MLT – CIMB

Competition heating up

• Beat expectations; but maintain Underperform. FY09 results exceeded consensus and our expectations (107% of our estimate). We change our assumptions to reflect acquisitions requiring debt and equity funding, and lower our cost-of-debt assumptions. Our FY10-11 DPU estimates fall by 3-4%. We also introduce FY12 estimates. Following our adjustments, our DDM-target price falls to S$0.74 from S$0.79 (discount rate 8.6%). Maintain Underperform as we expect competition in the industrial space to intensify in 2010. Possible re-rating catalysts may come from the acquisition of significantly accretive assets.

• Full-year distributable income of S$117.9m and DPU of 6.02cts exceeded Street and our expectations, though EBITDA was below our expectations (93% of FY09 forecast). This was attributed to the inclusion of an exceptional S$2.5m consideration from Prima Limited for an extension of its lease along Keppel Road in distributable income. Full-year net property income of S$180.8m was up 12% yoy, mainly on contributions from 11 acquisitions completed in 2008. Only one property (7 Penjuru Close) was acquired in 2009. Portfolio occupancy improved to 98.1% from 97.1% in the last quarter.

• Asset revaluation. MLT’s 82 properties were valued at S$2.9bn as at Dec 09. This was down a marginal S$16.5m, or 0.6% of its asset size. Its book value dipped to S$0.85/unit from S$0.89/unit in Dec 09.

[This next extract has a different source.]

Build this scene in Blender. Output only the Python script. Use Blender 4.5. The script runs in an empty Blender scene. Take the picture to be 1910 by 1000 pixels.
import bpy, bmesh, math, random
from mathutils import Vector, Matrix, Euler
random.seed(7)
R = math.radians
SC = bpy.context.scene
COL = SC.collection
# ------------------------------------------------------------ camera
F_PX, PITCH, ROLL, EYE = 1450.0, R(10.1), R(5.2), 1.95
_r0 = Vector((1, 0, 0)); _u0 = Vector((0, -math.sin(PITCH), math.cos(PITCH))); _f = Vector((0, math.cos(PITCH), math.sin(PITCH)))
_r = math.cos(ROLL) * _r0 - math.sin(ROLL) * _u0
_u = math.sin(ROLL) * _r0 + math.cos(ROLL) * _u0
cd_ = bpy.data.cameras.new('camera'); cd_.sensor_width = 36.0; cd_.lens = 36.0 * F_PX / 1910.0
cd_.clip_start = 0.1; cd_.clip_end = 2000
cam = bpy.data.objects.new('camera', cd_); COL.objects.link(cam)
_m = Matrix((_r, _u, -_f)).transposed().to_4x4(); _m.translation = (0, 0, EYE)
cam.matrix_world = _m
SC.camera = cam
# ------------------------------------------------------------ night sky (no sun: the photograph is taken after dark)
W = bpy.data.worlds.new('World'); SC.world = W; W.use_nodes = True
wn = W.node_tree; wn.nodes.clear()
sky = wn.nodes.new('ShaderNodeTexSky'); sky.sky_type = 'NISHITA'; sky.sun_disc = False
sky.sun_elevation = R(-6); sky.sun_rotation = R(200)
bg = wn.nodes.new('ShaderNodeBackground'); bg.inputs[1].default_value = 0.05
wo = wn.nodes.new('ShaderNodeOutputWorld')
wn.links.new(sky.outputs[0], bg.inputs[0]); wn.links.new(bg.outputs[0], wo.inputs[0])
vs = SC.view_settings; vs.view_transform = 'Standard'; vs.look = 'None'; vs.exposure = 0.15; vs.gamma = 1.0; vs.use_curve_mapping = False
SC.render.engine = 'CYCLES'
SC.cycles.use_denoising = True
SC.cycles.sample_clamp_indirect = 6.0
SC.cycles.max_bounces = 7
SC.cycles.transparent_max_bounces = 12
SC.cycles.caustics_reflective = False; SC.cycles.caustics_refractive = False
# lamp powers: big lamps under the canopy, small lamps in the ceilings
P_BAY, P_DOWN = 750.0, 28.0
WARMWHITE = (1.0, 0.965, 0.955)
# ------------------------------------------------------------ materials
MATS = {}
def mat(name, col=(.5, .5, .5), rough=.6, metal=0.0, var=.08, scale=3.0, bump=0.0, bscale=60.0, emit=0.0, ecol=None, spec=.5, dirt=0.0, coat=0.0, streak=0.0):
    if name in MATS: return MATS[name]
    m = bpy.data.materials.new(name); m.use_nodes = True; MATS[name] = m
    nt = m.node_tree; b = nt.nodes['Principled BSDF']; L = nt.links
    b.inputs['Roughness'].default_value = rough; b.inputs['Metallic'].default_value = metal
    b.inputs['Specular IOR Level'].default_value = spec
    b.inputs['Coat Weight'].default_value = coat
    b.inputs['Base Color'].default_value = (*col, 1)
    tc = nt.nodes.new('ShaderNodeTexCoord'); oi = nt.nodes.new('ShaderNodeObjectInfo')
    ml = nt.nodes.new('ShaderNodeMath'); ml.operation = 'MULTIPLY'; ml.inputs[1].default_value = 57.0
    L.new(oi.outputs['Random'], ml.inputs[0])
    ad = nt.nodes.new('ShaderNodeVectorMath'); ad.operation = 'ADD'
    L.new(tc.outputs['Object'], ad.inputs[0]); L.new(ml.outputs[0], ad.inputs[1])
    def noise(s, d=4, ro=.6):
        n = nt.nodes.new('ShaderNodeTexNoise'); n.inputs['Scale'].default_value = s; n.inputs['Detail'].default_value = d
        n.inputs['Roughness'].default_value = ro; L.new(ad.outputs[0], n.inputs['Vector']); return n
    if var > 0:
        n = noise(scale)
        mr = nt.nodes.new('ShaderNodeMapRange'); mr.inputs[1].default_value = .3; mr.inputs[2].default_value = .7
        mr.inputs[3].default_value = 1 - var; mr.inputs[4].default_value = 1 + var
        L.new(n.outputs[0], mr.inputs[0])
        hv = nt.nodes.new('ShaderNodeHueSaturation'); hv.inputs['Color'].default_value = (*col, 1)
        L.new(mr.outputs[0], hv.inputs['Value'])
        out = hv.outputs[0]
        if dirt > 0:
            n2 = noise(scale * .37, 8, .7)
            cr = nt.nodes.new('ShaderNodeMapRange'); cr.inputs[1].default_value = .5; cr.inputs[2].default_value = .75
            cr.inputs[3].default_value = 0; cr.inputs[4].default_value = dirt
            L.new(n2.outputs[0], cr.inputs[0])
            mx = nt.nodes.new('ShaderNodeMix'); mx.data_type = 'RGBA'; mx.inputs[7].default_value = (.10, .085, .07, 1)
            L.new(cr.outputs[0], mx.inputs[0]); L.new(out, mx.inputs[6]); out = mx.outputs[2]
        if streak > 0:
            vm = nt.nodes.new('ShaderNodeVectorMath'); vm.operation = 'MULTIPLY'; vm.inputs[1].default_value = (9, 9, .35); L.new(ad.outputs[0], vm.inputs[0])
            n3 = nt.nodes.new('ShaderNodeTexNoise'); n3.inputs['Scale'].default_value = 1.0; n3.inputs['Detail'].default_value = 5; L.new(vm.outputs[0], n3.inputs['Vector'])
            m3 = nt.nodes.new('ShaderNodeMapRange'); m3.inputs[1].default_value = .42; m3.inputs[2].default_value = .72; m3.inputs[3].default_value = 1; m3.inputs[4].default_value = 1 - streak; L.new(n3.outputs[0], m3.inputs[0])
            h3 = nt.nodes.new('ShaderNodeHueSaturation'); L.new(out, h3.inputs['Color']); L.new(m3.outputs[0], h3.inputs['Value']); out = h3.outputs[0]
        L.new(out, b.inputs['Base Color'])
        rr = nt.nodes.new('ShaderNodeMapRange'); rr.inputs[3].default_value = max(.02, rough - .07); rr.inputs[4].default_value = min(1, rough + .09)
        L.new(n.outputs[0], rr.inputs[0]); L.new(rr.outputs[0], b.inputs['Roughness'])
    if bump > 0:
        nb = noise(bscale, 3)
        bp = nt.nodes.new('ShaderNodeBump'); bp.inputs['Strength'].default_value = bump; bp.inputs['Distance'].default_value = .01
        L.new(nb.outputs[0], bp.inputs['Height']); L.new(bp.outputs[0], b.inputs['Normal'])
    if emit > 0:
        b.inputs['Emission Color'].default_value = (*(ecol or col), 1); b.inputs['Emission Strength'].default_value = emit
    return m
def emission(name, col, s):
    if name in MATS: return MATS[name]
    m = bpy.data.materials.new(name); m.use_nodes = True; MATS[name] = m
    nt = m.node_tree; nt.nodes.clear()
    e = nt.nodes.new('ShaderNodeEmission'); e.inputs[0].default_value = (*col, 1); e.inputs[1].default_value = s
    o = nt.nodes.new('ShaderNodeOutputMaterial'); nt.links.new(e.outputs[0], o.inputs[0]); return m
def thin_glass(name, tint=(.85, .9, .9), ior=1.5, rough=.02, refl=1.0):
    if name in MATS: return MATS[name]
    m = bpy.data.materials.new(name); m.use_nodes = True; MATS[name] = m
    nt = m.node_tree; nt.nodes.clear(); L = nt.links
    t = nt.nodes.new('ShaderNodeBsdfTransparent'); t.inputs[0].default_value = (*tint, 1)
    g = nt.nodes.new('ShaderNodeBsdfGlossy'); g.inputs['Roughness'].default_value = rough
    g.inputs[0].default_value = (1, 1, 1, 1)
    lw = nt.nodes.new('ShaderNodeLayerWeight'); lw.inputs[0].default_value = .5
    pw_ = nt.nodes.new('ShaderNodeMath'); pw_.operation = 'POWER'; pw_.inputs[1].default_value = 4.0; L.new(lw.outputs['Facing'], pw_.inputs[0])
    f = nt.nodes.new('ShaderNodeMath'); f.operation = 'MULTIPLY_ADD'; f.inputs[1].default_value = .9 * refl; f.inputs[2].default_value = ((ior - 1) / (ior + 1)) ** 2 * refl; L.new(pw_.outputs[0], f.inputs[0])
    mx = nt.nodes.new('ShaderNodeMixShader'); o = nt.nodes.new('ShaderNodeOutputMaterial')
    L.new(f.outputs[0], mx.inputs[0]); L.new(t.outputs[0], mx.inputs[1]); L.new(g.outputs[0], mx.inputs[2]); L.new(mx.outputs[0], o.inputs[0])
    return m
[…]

• Expect acquisitions and intensifying competition in 2010. Management is ready to acquire this year after a hiatus in 2008. Last November, we estimated S$200m worth of acquisitions for 2009-10. Only S$43m was used to acquire 7 Penjuru Close. We bring forward the remainder S$157m to FY10, and now assume a 60:40 debt to equity ratio. We also lower our cost-of-debt assumption to 3% (from 3.5%) given improved credit conditions and MLT’s unencumbered balance sheet. Our DPU estimates fall by 3-4% for FY10-11. Both the business and credit environment has improved for the logistics and warehousing sector, auguring well for MLT’s properties. However, the same should also attract more competition from listed and unlisted property funds and trusts. We believe acquiring overseas assets could be more accretive than acquiring in Singapore.